Wednesday 12 May 2010

Taşların Dili



Suyun sesi ne güzeldir; bir şelalenin başında, denizin kıyısında, bir bebeğin poposunu yıkarken, mermeri keserken, çimleri yeşertirken. Sudan yaşam bulsak da, kendisinin bulunmamasını isteyeceğimiz yerler de hayli çoktur. Bunlardan birisi de kanalizasyon borusu ile ev duvarı arasıdır; keza buraya sızan su, eğer müdahale edilmezse, engin ve ebedi rutubet öbekleri yaratır.
Elimizle koymuş gibi bulduk Hüseyin Usta'yı; 20 sene sonra tekrar evimize geldi; tatlı diliyle taşı deliğinden çıkartmaya ve gediğine geri koymaya... Çalışırken yoruldu; o yorulunca, biz murcu ve çekici aldık elimize. Amaç, borulara ve bağlantılarına daha fazla zarar vermeden, etrafını taşlardan arındırmak, borunun büyükçe bir parçasını değiştirdikten sonra, o duvarlar hiç delinmemiş gibi, herşeyi eski haline döndürmek!
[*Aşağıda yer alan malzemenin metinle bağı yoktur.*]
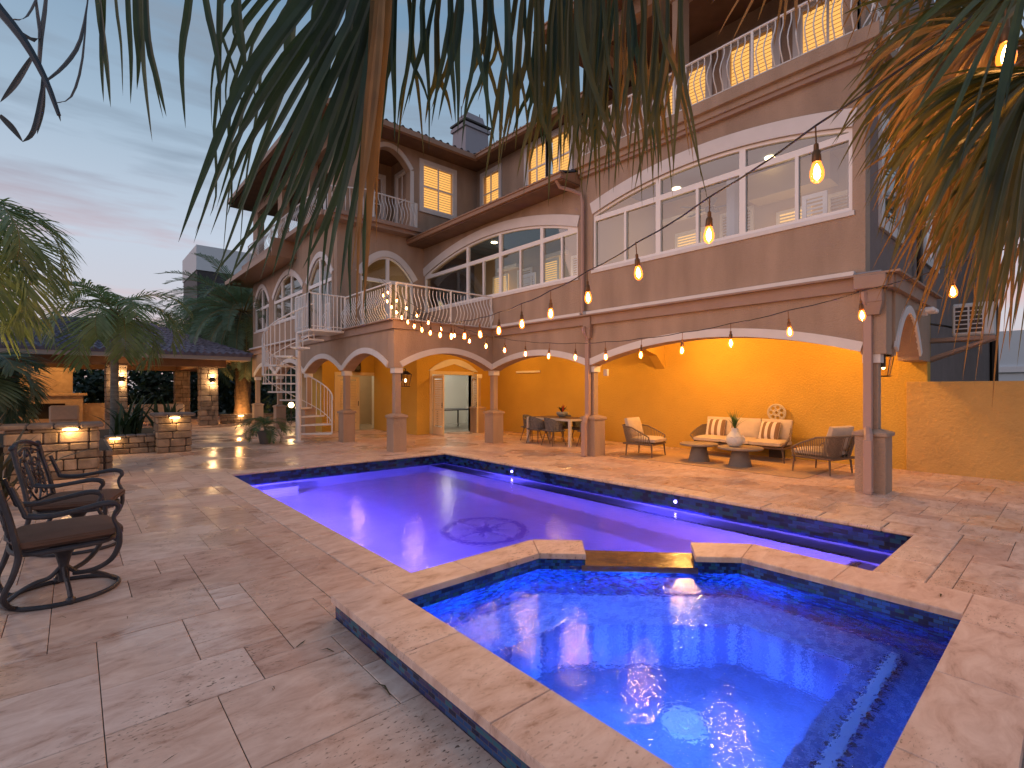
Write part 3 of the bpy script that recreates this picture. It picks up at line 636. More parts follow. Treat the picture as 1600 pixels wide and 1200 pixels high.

Biz murc ve çekiç ile uğraşır, o da çay içip dinlenirken, ansızın, güzelce uyardı: "Alargadan al, alargadan!" diye. "Murcu orda tutup vurmaya devam edersen, boruya doğru kaydıracaksın, zarar görecek; açıktan vur biraz..." demek istedi.
Henüz tabelamızı asmamıştık; Hüseyin usta dahil, kimseler bilmiyordu buranın ismini.
Ellerine sağlık Hüseyin usta, bu evin her taşında emeğin var.